職場の一つである用安保育所はへき地保育所(※)で、公民館の建物を使用している。庭のキリンの像は濱口さんが塗装した

勤務しているのは奄美大島東部にある宇宿保育所と用安保育所の2カ所で、児童の数も少なくてのどかな雰囲気です。月によって働く日数が変わって収入も増減するのですが、飲み水は山で湧き水をくみ、電気はソーラーで賄っており、光熱水費はわずかなので十分やっていけます。保育所では体力を生かして海遊びや園庭での駆けっこなど、子どもと一緒に思いっきり楽しんでいます。まとめて休みが取れた時には海外を旅行し、福祉施設でのボランティアもしています。
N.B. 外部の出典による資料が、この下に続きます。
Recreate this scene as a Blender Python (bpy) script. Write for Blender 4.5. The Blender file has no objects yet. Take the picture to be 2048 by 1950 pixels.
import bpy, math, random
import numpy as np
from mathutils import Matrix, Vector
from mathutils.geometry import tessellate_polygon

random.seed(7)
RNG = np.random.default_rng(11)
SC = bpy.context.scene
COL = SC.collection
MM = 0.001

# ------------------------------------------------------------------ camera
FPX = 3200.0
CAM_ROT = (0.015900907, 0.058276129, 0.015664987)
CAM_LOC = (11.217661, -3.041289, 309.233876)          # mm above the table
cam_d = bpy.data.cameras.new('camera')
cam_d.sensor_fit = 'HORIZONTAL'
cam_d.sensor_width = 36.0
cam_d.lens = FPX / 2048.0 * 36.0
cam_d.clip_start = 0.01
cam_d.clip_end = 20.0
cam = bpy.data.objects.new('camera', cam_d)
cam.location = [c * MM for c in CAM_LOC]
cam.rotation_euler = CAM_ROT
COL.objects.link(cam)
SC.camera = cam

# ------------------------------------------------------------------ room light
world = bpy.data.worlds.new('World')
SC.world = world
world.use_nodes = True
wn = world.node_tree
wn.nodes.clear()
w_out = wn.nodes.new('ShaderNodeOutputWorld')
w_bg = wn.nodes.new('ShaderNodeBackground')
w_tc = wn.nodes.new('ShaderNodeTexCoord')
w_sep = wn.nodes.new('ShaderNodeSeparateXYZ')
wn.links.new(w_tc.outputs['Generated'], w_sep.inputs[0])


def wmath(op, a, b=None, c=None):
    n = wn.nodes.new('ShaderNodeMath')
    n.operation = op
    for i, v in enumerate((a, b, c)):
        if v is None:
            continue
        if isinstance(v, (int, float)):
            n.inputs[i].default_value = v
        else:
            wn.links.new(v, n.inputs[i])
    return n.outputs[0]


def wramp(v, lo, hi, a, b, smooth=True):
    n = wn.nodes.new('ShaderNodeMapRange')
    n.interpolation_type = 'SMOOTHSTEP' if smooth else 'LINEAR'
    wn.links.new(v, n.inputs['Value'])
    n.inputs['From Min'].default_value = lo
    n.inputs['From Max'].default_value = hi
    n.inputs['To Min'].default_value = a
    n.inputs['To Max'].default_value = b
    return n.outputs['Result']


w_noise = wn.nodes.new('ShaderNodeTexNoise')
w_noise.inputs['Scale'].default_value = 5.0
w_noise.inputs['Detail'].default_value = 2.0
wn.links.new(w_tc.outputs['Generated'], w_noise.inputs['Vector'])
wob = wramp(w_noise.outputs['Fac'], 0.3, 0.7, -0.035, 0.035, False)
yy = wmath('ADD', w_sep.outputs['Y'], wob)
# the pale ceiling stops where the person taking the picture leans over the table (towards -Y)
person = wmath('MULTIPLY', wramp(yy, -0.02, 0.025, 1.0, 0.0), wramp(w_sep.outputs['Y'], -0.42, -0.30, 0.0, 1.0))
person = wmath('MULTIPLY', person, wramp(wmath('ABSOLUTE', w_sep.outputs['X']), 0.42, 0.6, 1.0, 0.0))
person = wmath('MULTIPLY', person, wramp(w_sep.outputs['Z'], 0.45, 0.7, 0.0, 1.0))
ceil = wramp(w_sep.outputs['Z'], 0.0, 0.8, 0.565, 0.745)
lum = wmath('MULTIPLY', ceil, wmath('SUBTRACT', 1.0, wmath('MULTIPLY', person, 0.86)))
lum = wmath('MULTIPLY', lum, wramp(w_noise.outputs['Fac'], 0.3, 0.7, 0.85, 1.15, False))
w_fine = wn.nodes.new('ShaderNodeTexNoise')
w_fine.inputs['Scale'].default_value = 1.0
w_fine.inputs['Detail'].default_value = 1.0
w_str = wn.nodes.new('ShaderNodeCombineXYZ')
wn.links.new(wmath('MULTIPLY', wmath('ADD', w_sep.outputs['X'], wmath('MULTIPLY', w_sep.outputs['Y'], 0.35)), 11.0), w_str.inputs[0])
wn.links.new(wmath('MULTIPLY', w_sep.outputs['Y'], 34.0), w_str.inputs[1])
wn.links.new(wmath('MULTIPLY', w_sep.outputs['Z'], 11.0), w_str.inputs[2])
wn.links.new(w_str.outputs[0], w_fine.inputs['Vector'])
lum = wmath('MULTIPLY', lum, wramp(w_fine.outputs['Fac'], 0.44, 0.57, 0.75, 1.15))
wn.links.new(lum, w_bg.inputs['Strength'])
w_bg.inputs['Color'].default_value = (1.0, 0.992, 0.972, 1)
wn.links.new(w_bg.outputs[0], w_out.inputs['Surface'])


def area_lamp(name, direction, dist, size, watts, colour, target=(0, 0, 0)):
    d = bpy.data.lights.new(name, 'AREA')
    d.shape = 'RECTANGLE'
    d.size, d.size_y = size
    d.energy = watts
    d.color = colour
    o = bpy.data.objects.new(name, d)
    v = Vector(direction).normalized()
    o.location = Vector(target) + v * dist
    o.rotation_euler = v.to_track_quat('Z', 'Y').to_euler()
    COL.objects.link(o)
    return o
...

※へき地保育所…認可保育所の設置が著しく困難な地域で、都道府県知事などが一定の基準に適合すると認めて指定した認可外保育施設のこと。


後輩へメッセージ

帰国後、就職関連のセミナーや説明会などの案内に多く接する中で、情報に惑わされてしまう面も大きいでしょう。私自身、パレスチナの駐在員の募集を見かけて心を引かれたものの、よく考えると仕事の内容そのものに必ずしも引かれていないと気づき、応募をやめた経験があります。大切なのは自分が何をやりたいのか、どう生きたいのかを意識することだと思います。
また、元々縁のない奄美へ移住した私の場合、保育士資格が信用につながった印象がありました。何か肩書があると、間違いなく強みになるはずです。